OTTAWA, April 12, 2016WWF-Canada, represented by Ecojustice lawyers, is taking legal action to quash Arctic oil and gas exploration permits that continue to obstruct conservation efforts in Lancaster Sound, Nunavut.

While the federal registrar has refused to delist the permits, the lawsuit argues that Shell Canada’s permits for offshore oil and gas exploration in Lancaster Sound – issued more than 40 years ago – are expired and therefore invalid.

Documents in a federal registry of oil and gas permits indicate that the permits, first granted in 1971, should have expired long ago. These permits are an obstacle to the finalization of the long-awaited Lancaster Sound National Marine Conservation Area.

Lancaster Sound is one of the richest marine mammal areas on earth and is home to narwhals, belugas, bowhead whales, ringed seals, harp seals and walruses. The area also harbours one of the highest densities of polar bears in the Canadian Arctic and provides important breeding and feeding habitat for seabirds, including thick-billed murres, black-legged kittiwakes, ivory gulls and northern fulmars.

WWF-Canada, represented by lawyers from Ecojustice, is asking the court to confirm the expiry of the Shell oil and gas exploration permits on the border of the proposed Lancaster Sound National Marine Conservation Area and to order an update of registry records under the Canada Petroleum Resources Act to indicate the expiry of those permits.

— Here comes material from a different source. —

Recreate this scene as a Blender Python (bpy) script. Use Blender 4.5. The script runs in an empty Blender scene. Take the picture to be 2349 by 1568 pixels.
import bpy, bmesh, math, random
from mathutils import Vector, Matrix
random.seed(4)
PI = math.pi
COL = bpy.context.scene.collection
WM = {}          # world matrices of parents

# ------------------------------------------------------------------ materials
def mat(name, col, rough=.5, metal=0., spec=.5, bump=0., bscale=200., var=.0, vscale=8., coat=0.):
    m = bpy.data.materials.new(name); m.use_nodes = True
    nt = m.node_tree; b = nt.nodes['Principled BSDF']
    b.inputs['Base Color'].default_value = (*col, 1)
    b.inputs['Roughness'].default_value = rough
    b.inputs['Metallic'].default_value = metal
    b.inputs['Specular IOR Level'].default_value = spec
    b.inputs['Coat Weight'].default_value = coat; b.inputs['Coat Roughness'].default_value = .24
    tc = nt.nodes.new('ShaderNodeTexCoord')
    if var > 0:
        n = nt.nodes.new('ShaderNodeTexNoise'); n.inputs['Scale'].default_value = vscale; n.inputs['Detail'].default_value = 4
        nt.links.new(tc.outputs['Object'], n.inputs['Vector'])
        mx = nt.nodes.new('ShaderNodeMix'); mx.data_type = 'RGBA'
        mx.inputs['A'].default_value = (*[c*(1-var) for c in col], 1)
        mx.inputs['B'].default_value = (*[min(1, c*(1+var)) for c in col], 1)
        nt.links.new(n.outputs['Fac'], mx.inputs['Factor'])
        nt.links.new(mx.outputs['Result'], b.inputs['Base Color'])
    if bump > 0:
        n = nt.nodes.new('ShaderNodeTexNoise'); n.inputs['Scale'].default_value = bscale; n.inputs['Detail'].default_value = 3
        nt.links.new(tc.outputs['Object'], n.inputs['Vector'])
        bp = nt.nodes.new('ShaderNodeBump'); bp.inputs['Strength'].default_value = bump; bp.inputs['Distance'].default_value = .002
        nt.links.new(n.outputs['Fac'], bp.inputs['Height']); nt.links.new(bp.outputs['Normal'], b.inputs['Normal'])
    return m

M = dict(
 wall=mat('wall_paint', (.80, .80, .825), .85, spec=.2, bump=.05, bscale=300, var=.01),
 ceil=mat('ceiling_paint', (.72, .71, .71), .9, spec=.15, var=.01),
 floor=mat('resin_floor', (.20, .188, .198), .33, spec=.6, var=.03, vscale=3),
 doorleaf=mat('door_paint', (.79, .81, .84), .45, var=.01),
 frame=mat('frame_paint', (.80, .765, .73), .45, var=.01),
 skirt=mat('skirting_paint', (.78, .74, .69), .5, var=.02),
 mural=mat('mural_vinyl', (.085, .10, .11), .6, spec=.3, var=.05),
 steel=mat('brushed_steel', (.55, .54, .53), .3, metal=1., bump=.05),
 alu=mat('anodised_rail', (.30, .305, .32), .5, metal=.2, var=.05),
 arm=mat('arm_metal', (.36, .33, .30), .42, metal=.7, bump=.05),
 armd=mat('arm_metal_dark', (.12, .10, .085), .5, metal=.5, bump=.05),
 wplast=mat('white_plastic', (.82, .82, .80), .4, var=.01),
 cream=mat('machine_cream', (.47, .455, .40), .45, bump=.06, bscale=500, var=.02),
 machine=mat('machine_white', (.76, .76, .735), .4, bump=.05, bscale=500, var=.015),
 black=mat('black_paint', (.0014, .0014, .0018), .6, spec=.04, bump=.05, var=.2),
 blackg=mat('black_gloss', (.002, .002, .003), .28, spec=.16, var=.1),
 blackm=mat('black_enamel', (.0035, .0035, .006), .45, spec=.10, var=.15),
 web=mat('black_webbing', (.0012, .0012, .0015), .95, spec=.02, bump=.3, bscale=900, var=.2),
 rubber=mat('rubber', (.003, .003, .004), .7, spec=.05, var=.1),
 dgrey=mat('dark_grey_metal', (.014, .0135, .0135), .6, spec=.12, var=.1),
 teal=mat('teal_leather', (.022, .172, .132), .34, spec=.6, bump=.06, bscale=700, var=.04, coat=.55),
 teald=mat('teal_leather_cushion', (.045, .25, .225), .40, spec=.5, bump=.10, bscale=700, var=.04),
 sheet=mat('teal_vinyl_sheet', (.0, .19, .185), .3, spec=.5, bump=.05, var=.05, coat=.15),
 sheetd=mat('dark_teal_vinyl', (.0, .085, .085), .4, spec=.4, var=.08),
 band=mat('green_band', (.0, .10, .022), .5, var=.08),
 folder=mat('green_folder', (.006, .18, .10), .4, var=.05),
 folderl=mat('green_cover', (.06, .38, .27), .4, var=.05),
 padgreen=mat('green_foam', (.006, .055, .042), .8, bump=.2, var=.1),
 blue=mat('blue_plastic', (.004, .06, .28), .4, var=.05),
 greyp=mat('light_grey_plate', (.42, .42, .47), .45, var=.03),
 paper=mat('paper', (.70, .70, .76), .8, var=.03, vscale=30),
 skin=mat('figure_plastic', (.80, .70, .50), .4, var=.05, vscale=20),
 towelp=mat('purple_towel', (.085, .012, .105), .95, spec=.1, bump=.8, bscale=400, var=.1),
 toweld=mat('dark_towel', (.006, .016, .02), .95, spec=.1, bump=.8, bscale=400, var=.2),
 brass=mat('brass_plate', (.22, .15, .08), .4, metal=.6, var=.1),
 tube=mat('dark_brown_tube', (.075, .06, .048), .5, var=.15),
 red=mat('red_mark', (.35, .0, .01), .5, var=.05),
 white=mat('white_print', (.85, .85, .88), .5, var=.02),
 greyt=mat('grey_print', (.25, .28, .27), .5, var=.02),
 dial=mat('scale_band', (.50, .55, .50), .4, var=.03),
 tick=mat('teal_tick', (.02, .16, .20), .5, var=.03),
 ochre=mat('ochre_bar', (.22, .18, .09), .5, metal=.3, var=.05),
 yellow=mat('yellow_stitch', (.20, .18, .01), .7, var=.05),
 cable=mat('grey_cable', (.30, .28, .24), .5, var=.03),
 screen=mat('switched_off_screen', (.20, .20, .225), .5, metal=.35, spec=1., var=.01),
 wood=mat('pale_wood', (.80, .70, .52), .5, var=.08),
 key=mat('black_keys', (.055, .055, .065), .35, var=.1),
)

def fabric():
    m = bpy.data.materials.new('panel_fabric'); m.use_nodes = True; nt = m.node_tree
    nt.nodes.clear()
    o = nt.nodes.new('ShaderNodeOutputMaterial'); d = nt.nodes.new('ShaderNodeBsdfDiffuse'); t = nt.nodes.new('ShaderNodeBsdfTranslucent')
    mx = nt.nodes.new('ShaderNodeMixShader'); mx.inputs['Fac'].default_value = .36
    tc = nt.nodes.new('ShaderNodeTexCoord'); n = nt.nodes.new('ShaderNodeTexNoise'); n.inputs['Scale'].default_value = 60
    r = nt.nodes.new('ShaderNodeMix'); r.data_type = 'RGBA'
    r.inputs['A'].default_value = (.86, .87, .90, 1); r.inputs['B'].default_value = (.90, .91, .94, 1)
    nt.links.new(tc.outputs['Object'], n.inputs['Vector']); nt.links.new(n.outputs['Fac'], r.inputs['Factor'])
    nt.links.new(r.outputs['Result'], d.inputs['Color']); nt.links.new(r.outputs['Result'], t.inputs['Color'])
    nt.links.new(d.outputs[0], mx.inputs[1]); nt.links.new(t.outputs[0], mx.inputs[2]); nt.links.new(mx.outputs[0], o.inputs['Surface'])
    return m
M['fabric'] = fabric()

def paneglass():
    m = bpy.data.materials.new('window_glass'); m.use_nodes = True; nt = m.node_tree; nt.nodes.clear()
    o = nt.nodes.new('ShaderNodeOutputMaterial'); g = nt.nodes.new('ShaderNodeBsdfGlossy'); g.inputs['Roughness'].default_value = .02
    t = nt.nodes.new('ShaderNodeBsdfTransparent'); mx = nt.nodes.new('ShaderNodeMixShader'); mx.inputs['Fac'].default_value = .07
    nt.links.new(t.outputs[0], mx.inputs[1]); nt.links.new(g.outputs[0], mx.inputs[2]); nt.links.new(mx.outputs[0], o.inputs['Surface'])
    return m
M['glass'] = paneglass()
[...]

David Miller, WWF-Canada president and CEO, said: “Sensitive Arctic ecosystems already face pressure from melting ice and increasing development. We need to ensure quality protections for regions with the most biodiverse and vulnerable ecosystems, such as Lancaster Sound.”

Ian Miron, Ecojustice lawyer, said: “The federal government must take active steps to protect the Arctic ecosystem from dangerous, disruptive fossil fuel exploration instead of standing on the sidelines. Under the law, exploration permits do not stay valid forever, and it’s time the government recognize that Shell’s permits are well past their expiration date.”

Paul Crowley, WWF-Canada’s vice-president of Arctic conservation, said: “In the past, the federal government bureaucracy has relied on these expired permits to propose narrower boundaries for the Lancaster Sound National Marine Conservation Area, over objections from Inuit communities. So long as these permits are allowed to stand, they will continue to obstruct efforts to ensure Lancaster Sound’s ecosystems and wildlife get the protection they need.”

About Lancaster Sound:

  • The proposed National Marine Conservation Area has been under consideration by the federal government since the early 1970s and was initiated in response to an exploratory oil well proposal.
  • Twenty per cent of the Canadian beluga whale population migrates through the area each year on their way to their summering grounds.
  • 70,000 narwhals, three quarters of the global population, return often to their favourite locations within the area.
  • There are six critically important bird areas that surround it.
  • It’s at the southern edge of the Last Ice Area, the only Arctic region expected to retain its summer sea ice until 2050, making it a critically important zone for the future of ice-dependent life.